By the time I can actually complete my project in full the IPad Air 2 might just be the obsolete cheapo device I'm looking for.
I like the sound of mteep's coment:
"The iPad hardware, particularly the Air 2, could most likely do whatever computer vision processing you need blazingly fast on the GPU if properly coded. But this would be a lot easier to develop in Swift or Objective-C in Xcode."
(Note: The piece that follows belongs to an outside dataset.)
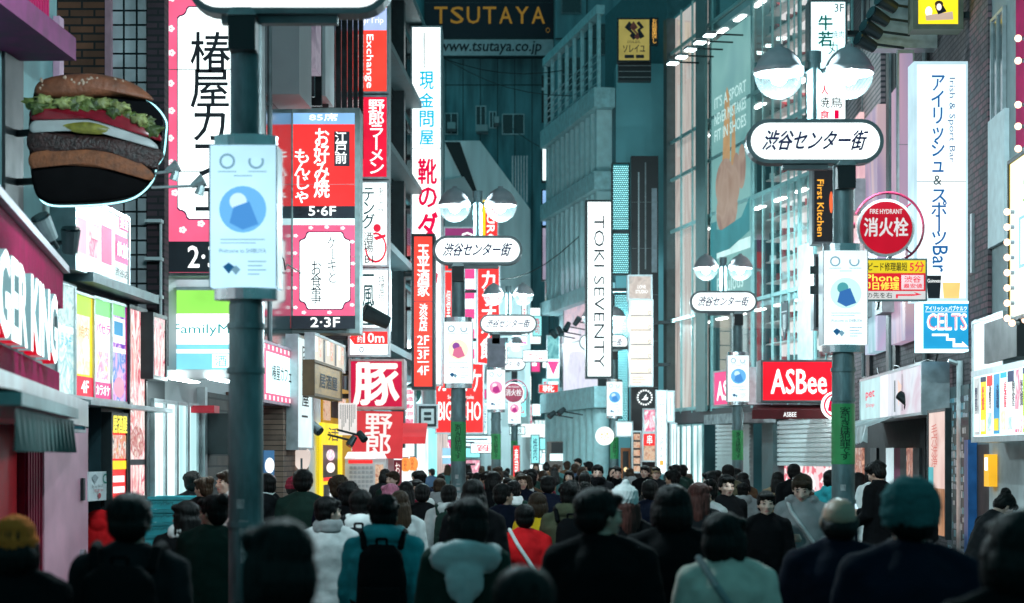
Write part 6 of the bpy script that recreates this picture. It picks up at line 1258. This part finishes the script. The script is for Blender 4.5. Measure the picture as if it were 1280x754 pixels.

So... The learning curve of another language? I started coding in machine language on an IBM machine in 1965. You had to input the boot program with binary paddle switches every time you started it up. If I remember correctly it was an IBM 1620. Then in Fortran followed by C. There were hundreds of people like me with physics, math and engineering books at the left elbow and boxes and boxes of IBM punch cards under foot. Industry needed subroutines for everything! When the 8080 8bit processor came out I built my first computer from a Digital Group kit. it was back to machine language. Then basic, then C and C++ as the 8080 evolved to drive a real desktop. That fun ended as the pins on processors got so numerous and so tiny you needed multilayer boards, flow soldering and expensive stuff to check timing diagrams. I've been into and out of coding since those years. But current devices now offer so much power in such a small package I just can't resist tinkering with them. Pythonista seemed perfect! I repair and modify exotic machines for small manufactures now and I've used Pythonista to analyze and model processes and machines that were not doing what was wanted. Pythonista has served me well so far, mainly just scientific and statistical stuff, no web programming.
Now programming languages have evolved to a level that has passed me by. I would like to work in a language that is most similar to C++ and one that can be compiled into machine code for speed. Ive often found it easier to write my own foundations rather than decipher packaged software. But the foundations are now so extensive that approach is flawed.
Finally, I have a real question:
Which programming language has the clearest documentation with extensive examples? Swift? Xcode? Or another. What machines can they be run on. And a wild guess as to the cost of obtaining and maintaining the development suite.